1- Net Profit Margin- Net profit margin measures a company's profitability in terms of how much a company earns from every sale it closes. This KPIs also acts as a gauge of the company's control on operating costs. To measure this

Revenue-Cost of goods-Operating Expenses-Other Expenses-Interest-Taxes/Revenue.

This is important because increased revenue does not always equate to increased profitability but understanding this KPIs ensures that the business is in a better position to control its costs and make effective sales plans.

2-Gross Profit Margin- Gross Profit Margin is a financial metric used to asses a company's financial health and business model by showcasing the proportion of money left from revenue after accounting for the cost of goods sold. This is measured by dividing gross profit by revenue.

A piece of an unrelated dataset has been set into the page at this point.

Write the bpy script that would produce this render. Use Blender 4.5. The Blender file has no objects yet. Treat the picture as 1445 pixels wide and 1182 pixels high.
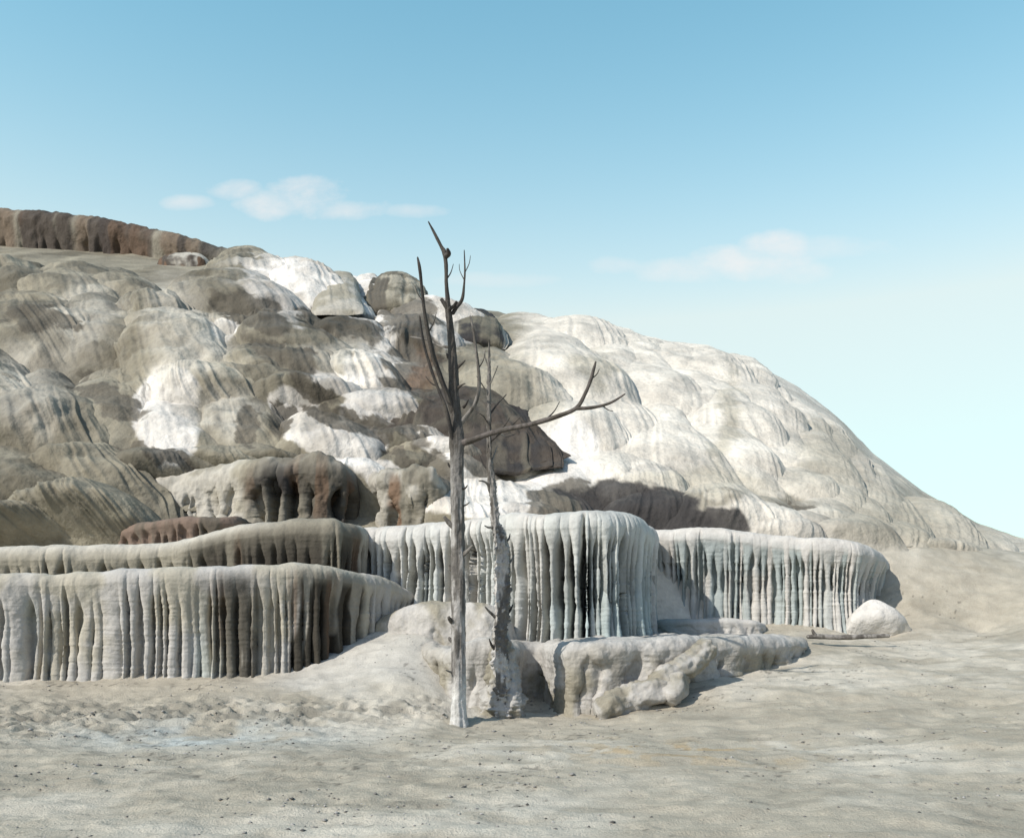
import bpy, math, random
import numpy as np
from mathutils import Vector

# ------------------------------------------------------------------ camera, sky, sun
C = bpy.context.scene
F, H, HX, HY = 1219.0, 1.7, 722.5, 850.0      # focal length in photo pixels, eye height, vanishing column, horizon row
cam = bpy.data.cameras.new('camera'); co = bpy.data.objects.new('camera', cam)
C.collection.objects.link(co); C.camera = co
co.location = (0, 0, H); co.rotation_euler = (math.radians(90), 0, 0)
cam.sensor_fit = 'HORIZONTAL'; cam.sensor_width = 36; cam.lens = 36 * F / 1445
cam.shift_y = (HY - 591) / 1445; cam.clip_start = 0.1; cam.clip_end = 6000
C.view_settings.view_transform = 'Standard'; C.view_settings.look = 'None'
C.view_settings.exposure = 0.0; C.view_settings.gamma = 1.0

SUN = Vector((-0.72, -0.56, 0.75)).normalized()
el = math.asin(SUN.z); rot = math.atan2(SUN.x, SUN.y)
sl = bpy.data.lights.new('sun', 'SUN'); so = bpy.data.objects.new('sun', sl); C.collection.objects.link(so)
sl.energy = 4.8; sl.angle = math.radians(0.5); sl.color = (1.0, 0.945, 0.875)
so.rotation_euler = SUN.to_track_quat('Z', 'Y').to_euler(); so.location = (-30, -20, 40)

W = bpy.data.worlds.new('World'); C.world = W; W.use_nodes = True
nt = W.node_tree; nd = nt.nodes; ln = nt.links; nd.clear()
def N(t, **k):
    n = nd.new(t)
    for a, b in k.items(): setattr(n, a, b)
    return n
def M(op, a, b=None, c=None, clamp=False):
    n = nd.new('ShaderNodeMath'); n.operation = op; n.use_clamp = clamp
    for i, v in enumerate((a, b, c)):
        if v is None: continue
        if isinstance(v, (int, float)): n.inputs[i].default_value = v
        else: ln.new(v, n.inputs[i])
    return n.outputs[0]
out = N('ShaderNodeOutputWorld'); bg = N('ShaderNodeBackground')
sky = N('ShaderNodeTexSky', sky_type='NISHITA', sun_disc=False, sun_elevation=el, sun_rotation=rot,
        air_density=1.0, dust_density=0.6, ozone_density=1.2)
tint = N('ShaderNodeMix', data_type='RGBA', blend_type='MULTIPLY')
tint.inputs[0].default_value = 1.0; tint.inputs[7].default_value = (0.58, 1.74, 1.58, 1)
ln.new(sky.outputs[0], tint.inputs[6])
tc = N('ShaderNodeTexCoord'); sep = N('ShaderNodeSeparateXYZ'); ln.new(tc.outputs['Generated'], sep.inputs[0])
ysafe = M('MAXIMUM', sep.outputs[1], 0.05)
U = M('DIVIDE', sep.outputs[0], ysafe); V = M('DIVIDE', sep.outputs[2], ysafe)
# broad white haze of the low sky
hz = M('MINIMUM', M('MULTIPLY', M('POWER', M('SUBTRACT', 1.0, M('MAXIMUM', sep.outputs[2], 0.0)), 4.6), 3.8), 0.70)
front = M('MULTIPLY', M('ADD', sep.outputs[1], 0.25), 1.8, clamp=True)   # haze and turquoise fade out behind the camera, shaped to lower ambient fill
hz = M('MULTIPLY', M('ADD', hz, 0.09), front); ln.new(front, tint.inputs[0])
hmix = N('ShaderNodeMix', data_type='RGBA'); ln.new(hz, hmix.inputs[0])
ln.new(tint.outputs[2], hmix.inputs[6]); hmix.inputs[7].default_value = (6.0, 6.15, 5.6, 1)
cn = N('ShaderNodeTexNoise'); cn.inputs['Scale'].default_value = 11; cn.inputs['Detail'].default_value = 8
cn.inputs['Roughness'].default_value = 0.62
cmb = N('ShaderNodeCombineXYZ'); ln.new(U, cmb.inputs[0]); ln.new(M('MULTIPLY', V, 1.6), cmb.inputs[1]); ln.new(cmb.outputs[0], cn.inputs['Vector'])
nz = M('SUBTRACT', cn.outputs['Fac'], 0.5)
clouds = [(432,280,66,28,1.1),(385,288,50,22,1.0),(335,268,36,14,.8),(480,295,60,15,.75),(265,286,34,10,.6),(590,298,48,9,.5),
          (1095,350,48,24,.9),(1060,372,90,24,.9),(960,380,90,18,.6),(1130,385,60,18,.55),(870,375,40,13,.5),(700,395,90,10,.3),(1180,350,80,16,.4)]
tot = None
for (px, py, a, b, s) in clouds:
    uu = M('DIVIDE', M('SUBTRACT', U, (px - HX) / F), a / F); vv = M('DIVIDE', M('SUBTRACT', V, (HY - py) / F), b / F)
    d = M('ADD', M('MULTIPLY', uu, uu), M('MULTIPLY', vv, vv))
    m = M('MULTIPLY', M('SUBTRACT', 1.25, M('ADD', d, M('MULTIPLY', nz, -4.4))), s)
    tot = m if tot is None else M('MAXIMUM', tot, m)
cm = M('MULTIPLY', M('MULTIPLY', tot, 0.55, clamp=True), 0.72)
cmix = N('ShaderNodeMix', data_type='RGBA'); ln.new(cm, cmix.inputs[0]); ln.new(hmix.outputs[2], cmix.inputs[6])
cmix.inputs[7].default_value = (6.6, 6.15, 5.95, 1)
ln.new(cmix.outputs[2], bg.inputs[0]); bg.inputs[1].default_value = 0.15
ln.new(bg.outputs[0], out.inputs[0])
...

This is important KPIs because, without an adequate gross margin, a company cannot pay for its operating expenses. This is also important as it is used to compare the business models with competitors. more effective companies see a higher profit margin.

3-Operating Profit Margin-Operating Profit Margin shows how good a company is at controlling costs. the proportion is the amount of money left over after deducting variable expenses to pay off fixed expenses. To calculate the operating profit margin, the managers need operating income and net sales or revenue.

This is important as it can be used to gauge how efficiently a company is operating, or how profitable it is. At the some time, it helps investors take a closer look at the company by using it to analyze projects within the company.

4-EBITDA- EBITDA Stands for earnings before interest, taxes, depreciation, and amortization. This is used as a proxy for the earning potential of the company. it also strips out costs of debt capital and its tax effects by adding interest and taxes to earnings.

This is important as it can be used to analyze and compare profitability between companies and industries because it eliminates the effects of financing and accounting decisions. EBITDA is often used in valuation ratios and compare to enterprise value and revenue.

5-Revenue Growth Margin- Revenue growth shows sales increased or decreases over time. it is used to measures how fast a business is growing. This helps investors identify trends in order to gauge revenue growth over time.